Le dernier déporté homosexuel témoigne, Rudolf GRAZA survivant des Triangles Roses.



Le dernier déporté homosexuel témoigne, Rudolf GRAZA survivant des Triangles Roses.

A 97 ans, Rudolf Graza est probablement le dernier survivant des «Triangles roses», ces hommes déportés par l'Allemagne nazie parce qu'ils étaient homosexuels.

Déporté pour ce qu'il était. Rudolf Brazda, qui a passé presque trois ans à Buchenwald pour le seul fait d'avoir eu des relations homosexuelles, publie aujourd'hui le récit de son histoire. Dans «Itinéraire d'un triangle rose», le survivant raconte ses 32 mois de souffrances en camp de concentration.
Né en 1913 en Allemagne dans une famille tchèque germanophone, Rudolf se découvre homosexuel à l'adolescence. En 1937, il est condamné à six mois de prison pour «débauche entre hommes», avant d'être expulsé vers la Tchécoslovaquie. Là, après l'annexion des Sudètes par Hitler, il est à nouveau jugé et condamné cette fois à 14 mois de prison. A l'issue de cette peine, le jeune homme est interné au camp de concentration de Buchenwald, dans le centre de l'Allemagne. Contraint de porter en permanence un triangle rose, l'étoile jaune des homosexuels, il y connaît l'enfer.

«Un type d'argumentation toujours utilisé»
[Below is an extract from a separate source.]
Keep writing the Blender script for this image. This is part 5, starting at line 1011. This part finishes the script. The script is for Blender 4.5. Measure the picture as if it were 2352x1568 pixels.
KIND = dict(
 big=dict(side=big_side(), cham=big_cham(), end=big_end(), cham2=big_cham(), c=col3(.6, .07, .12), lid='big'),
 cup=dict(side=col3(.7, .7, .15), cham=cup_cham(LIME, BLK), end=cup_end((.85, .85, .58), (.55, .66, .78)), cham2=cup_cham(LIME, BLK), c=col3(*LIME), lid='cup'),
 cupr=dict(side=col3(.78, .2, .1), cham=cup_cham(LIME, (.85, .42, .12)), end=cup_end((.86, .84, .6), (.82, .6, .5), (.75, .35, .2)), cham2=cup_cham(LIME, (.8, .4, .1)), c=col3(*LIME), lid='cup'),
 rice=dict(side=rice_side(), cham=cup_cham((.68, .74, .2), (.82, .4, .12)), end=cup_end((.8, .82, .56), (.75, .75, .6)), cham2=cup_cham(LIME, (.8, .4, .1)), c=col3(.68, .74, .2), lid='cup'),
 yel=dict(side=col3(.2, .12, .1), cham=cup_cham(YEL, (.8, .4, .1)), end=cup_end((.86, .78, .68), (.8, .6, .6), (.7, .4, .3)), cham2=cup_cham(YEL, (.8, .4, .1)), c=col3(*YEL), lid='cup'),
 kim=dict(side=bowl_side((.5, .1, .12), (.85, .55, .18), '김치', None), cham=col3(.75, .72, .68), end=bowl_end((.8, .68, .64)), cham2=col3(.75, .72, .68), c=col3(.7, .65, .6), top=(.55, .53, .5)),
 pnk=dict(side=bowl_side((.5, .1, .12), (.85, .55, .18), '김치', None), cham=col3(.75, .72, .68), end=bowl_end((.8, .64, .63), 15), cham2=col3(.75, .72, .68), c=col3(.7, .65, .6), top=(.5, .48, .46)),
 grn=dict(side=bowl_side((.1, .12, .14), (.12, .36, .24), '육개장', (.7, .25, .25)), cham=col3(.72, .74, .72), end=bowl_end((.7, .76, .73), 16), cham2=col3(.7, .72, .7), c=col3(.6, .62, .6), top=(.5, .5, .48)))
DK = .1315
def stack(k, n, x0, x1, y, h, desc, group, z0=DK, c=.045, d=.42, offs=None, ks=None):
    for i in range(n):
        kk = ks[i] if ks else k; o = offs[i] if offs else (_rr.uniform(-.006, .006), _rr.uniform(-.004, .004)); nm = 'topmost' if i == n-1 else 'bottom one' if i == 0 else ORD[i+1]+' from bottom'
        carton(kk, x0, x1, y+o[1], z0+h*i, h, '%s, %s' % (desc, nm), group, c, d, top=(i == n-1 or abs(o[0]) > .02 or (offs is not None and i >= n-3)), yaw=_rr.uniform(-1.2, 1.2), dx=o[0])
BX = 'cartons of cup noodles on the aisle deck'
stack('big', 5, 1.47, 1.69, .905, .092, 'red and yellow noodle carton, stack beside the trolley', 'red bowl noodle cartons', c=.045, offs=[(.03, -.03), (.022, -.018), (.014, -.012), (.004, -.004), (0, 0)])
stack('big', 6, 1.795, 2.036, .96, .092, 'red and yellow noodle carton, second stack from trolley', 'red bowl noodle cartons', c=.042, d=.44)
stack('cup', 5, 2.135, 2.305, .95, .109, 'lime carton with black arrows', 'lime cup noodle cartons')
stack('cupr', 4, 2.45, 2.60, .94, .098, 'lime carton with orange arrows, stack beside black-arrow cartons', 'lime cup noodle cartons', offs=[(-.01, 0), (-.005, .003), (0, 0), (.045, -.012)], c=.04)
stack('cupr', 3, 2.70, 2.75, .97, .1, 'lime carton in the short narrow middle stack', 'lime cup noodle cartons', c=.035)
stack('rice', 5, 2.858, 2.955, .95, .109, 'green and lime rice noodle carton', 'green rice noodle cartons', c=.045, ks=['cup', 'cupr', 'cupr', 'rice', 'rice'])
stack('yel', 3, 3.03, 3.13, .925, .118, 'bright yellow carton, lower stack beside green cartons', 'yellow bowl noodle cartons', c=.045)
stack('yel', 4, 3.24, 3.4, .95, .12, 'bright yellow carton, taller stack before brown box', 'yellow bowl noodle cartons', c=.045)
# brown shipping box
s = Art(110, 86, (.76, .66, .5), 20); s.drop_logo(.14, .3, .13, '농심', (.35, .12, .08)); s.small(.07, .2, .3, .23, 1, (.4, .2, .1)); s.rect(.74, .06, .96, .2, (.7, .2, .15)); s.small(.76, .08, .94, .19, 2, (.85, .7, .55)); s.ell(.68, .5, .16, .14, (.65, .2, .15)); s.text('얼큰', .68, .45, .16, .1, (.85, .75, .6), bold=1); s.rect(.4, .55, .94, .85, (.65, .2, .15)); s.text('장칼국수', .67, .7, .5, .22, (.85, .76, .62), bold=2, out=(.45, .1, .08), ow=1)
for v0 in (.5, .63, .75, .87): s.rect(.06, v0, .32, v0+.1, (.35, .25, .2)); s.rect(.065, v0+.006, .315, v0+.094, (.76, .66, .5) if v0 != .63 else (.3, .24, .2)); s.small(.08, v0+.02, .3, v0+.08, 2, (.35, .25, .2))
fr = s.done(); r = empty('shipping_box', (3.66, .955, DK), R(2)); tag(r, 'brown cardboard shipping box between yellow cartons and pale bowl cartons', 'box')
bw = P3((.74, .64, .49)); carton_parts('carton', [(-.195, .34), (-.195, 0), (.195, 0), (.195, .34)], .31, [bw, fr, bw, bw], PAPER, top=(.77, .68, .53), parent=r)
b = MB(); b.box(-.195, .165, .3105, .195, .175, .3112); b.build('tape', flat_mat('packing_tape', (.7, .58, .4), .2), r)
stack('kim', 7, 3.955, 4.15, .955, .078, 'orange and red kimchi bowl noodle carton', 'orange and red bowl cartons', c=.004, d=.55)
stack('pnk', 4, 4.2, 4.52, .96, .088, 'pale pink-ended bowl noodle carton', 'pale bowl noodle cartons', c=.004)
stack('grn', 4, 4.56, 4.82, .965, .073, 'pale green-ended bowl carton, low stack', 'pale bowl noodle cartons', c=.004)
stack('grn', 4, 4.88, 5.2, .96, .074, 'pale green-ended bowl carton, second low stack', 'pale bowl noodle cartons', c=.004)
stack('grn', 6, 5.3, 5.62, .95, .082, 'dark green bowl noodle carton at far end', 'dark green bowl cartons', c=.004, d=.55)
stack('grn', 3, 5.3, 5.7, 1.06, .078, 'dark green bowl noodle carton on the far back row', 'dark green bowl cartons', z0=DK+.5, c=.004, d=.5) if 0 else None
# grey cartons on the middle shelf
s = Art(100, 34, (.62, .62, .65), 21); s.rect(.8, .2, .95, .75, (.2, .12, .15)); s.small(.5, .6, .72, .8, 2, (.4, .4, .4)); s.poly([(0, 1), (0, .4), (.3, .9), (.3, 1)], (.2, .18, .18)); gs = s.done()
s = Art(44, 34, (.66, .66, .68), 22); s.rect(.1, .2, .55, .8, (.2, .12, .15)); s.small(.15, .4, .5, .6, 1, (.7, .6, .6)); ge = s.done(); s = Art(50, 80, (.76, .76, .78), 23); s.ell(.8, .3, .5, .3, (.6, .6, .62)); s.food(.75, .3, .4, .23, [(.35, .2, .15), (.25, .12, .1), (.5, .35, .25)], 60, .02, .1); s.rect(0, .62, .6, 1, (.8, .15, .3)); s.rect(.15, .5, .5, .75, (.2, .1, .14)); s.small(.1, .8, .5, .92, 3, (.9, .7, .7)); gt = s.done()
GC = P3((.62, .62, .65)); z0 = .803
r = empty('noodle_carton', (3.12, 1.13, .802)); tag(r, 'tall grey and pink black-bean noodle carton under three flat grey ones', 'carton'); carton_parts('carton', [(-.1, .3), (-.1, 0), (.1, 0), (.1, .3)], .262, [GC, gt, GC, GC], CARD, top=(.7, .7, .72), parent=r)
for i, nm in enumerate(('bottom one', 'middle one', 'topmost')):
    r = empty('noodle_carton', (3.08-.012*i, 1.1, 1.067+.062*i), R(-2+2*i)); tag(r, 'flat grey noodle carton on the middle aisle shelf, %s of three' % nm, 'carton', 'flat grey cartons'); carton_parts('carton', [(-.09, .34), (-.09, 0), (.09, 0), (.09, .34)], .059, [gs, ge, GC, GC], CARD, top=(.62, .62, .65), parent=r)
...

Comme Rudolf, on estime que 10.000 à 15.000 personnes ont été déportées sous Hitler en raison de leur orientation sexuelle. «Les nazis considéraient l'homosexualité comme une épidémie dangereuse pour la perpétuation de la race», explique Jean-Luc Schwab, qui a recueilli le témoignage de Rudolf Brazda pour ce livre. «Ce qui est effrayant, c'est que c'est exactement ce type d'argumentation qui est encore utilisé de nos jours par certains homophobes, y compris des élus.»
Pendant des décennies, le drame des «Triangles roses» est resté méconnu, voire passé sous silence. Ce n'est qu'à partir des années 1980 qu'une pièce de théâtre, puis des livres et des films, commencent à l'évoquer. Le témoignage de l'Alsacien Pierre Seel (1923-2005), qui fut interné en 1941 au «camp de redressement» de Schirmeck en Alsace, contribue à faire sortir ce dossier de l'oubli. Mais lorsque, en mai 2008, l'Allemagne inaugure solennellement un monument en mémoire des «Triangles roses» à Berlin, les organisateurs expliquent que ce drame ne compte plus aucun témoin vivant. C'est alors seulement que Rudolf, qui vit dans l'anonymat depuis 1945, décide de se manifester.
«Aujourd'hui, je vais très bien et je me fiche de ce que les autres pensent de moi», affirme Rudolf. Depuis la mort d'Edi, son grand amour pendant plus de 50 ans, le vieil homme vit seul dans sa petite maison de la banlieue de Mulhouse. Ce livre, dit-il, c'est «pour que les jeunes générations puissent lire ce que nous avons subi».